By: The American University law school honored a high school newspaper adviser who faced losing her teaching job after the paper published an opinion column advocating tolerance of gays.
Amy Sorrell received the Mary Beth Tinker Award on Wednesday from the law school and the Marshall-Brennan Constitutional Literacy Project.
The award was named after a 13-year-old girl from Des Moines, Iowa, who in 1965 wore a black arm band to school along with some classmates to mourn soldiers killed in Vietnam. The school board suspended some students. The case went to the Supreme Court, which ruled in 1969 that students in public schools do have First Amendment rights.
Sorrell had been an English and journalism instructor at Woodburn's Woodlan Junior-Senior High School. She was placed on paid leave March 19, two months after an opinion column advocating tolerance of homosexuals ran in Woodlan's student newspaper, The Tomahawk.
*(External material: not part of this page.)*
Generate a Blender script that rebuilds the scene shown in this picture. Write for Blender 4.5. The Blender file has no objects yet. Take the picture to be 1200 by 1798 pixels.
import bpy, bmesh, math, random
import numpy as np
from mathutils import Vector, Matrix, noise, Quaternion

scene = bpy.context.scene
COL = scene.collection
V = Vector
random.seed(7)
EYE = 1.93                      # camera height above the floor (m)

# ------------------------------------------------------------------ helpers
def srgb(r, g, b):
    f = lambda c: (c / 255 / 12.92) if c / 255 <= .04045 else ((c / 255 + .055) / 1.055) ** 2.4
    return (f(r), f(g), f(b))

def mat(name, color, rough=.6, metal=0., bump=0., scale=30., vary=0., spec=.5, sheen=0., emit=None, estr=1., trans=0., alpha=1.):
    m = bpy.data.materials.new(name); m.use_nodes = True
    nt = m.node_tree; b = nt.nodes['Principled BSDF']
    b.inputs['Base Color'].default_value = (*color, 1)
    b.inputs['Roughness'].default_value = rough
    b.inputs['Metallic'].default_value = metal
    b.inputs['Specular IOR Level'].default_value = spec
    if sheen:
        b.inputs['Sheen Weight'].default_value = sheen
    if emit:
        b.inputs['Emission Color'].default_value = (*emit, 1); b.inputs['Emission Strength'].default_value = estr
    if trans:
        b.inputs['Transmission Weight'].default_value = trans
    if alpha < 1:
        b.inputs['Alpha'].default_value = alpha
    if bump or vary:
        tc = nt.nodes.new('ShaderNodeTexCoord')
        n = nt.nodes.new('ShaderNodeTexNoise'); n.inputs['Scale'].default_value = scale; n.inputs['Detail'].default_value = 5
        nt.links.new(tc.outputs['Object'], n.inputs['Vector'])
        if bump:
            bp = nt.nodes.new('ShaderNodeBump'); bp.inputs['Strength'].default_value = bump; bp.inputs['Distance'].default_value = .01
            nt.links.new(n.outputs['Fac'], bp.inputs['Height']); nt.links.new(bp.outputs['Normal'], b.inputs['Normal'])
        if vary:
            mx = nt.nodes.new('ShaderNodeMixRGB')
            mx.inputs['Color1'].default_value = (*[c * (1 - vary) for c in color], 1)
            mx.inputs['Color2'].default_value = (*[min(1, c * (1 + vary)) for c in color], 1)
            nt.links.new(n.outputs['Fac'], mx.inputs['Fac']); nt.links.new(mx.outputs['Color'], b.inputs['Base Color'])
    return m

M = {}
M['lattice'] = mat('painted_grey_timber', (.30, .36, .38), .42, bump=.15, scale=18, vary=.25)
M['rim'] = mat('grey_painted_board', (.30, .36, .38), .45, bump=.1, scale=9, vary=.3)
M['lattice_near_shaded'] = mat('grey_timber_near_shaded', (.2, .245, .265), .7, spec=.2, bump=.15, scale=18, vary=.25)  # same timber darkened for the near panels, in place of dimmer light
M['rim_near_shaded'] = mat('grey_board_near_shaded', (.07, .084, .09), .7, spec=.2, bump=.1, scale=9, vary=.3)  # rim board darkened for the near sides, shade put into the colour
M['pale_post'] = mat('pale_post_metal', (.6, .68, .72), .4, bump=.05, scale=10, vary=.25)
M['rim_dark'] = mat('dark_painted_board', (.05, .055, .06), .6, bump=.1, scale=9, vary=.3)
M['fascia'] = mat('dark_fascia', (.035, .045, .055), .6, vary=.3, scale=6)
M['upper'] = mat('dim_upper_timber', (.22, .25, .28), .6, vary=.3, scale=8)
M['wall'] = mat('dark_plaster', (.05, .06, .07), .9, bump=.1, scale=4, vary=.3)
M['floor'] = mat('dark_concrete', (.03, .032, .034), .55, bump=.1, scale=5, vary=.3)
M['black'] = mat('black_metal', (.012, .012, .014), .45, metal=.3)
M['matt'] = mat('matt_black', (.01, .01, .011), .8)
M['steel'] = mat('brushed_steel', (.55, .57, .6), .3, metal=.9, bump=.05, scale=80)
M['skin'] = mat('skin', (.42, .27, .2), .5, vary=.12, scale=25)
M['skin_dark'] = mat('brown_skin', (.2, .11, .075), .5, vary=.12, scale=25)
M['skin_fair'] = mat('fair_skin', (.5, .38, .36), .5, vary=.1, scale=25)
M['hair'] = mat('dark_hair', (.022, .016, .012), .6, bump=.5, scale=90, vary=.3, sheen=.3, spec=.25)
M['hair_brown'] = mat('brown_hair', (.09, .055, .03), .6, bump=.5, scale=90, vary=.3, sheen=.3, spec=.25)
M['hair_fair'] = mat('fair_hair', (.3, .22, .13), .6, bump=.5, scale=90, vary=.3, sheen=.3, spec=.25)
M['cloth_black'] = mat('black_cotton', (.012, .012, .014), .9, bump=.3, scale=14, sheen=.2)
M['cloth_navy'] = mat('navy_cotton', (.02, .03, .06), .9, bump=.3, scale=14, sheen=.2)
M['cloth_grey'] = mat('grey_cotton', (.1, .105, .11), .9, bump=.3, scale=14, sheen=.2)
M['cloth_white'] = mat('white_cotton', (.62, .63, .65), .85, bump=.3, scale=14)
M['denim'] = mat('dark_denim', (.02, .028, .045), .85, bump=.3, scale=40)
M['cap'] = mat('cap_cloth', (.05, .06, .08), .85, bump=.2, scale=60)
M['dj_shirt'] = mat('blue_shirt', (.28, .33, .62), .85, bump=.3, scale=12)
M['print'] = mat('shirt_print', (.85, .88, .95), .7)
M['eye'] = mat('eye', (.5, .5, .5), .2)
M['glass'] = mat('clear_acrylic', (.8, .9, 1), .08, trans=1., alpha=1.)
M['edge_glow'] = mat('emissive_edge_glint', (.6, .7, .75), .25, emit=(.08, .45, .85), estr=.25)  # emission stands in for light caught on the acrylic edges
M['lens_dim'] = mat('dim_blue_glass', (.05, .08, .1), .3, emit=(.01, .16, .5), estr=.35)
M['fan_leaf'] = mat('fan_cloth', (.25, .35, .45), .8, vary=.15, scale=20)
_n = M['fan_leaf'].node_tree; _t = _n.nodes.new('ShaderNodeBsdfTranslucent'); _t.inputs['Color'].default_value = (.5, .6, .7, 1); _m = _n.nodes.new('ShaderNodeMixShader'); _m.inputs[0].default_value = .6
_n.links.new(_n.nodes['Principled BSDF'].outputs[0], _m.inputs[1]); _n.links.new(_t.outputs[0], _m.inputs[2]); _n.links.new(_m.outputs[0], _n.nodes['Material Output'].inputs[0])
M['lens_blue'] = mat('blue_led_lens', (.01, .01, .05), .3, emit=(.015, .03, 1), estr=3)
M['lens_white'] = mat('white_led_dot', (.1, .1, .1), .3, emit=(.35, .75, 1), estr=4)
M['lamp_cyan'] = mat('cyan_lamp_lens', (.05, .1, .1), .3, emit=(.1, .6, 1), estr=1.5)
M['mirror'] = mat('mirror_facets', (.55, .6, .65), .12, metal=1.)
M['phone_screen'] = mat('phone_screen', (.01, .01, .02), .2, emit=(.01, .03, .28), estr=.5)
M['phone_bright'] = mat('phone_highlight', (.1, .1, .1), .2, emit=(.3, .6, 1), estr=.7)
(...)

School officials in the conservative Indiana community about 10 miles east of Fort Wayne said Sorrell did not comply with an agreement to alert the principal about controversial articles.
Last month, Sorrell reached a settlement with the East Allen County Schools district, which transferred her to Heritage Junior-Senior High School, barred her from teaching journalism for three years and required her to issue a written apology.
Sorrell detailed her experiences to at a luncheon in Washington, D.C., on Wednesday. She challenged those at the luncheon to work toward protecting student rights.
"This is something we need to do now - not wait until you are a victim of censorship," she said. "We need to challenge schools to be advocates for students and to truly make schools a place for learning. Schools need to be places that harbor student rights, that encourage students' thoughts and ideas even when they are unpopular."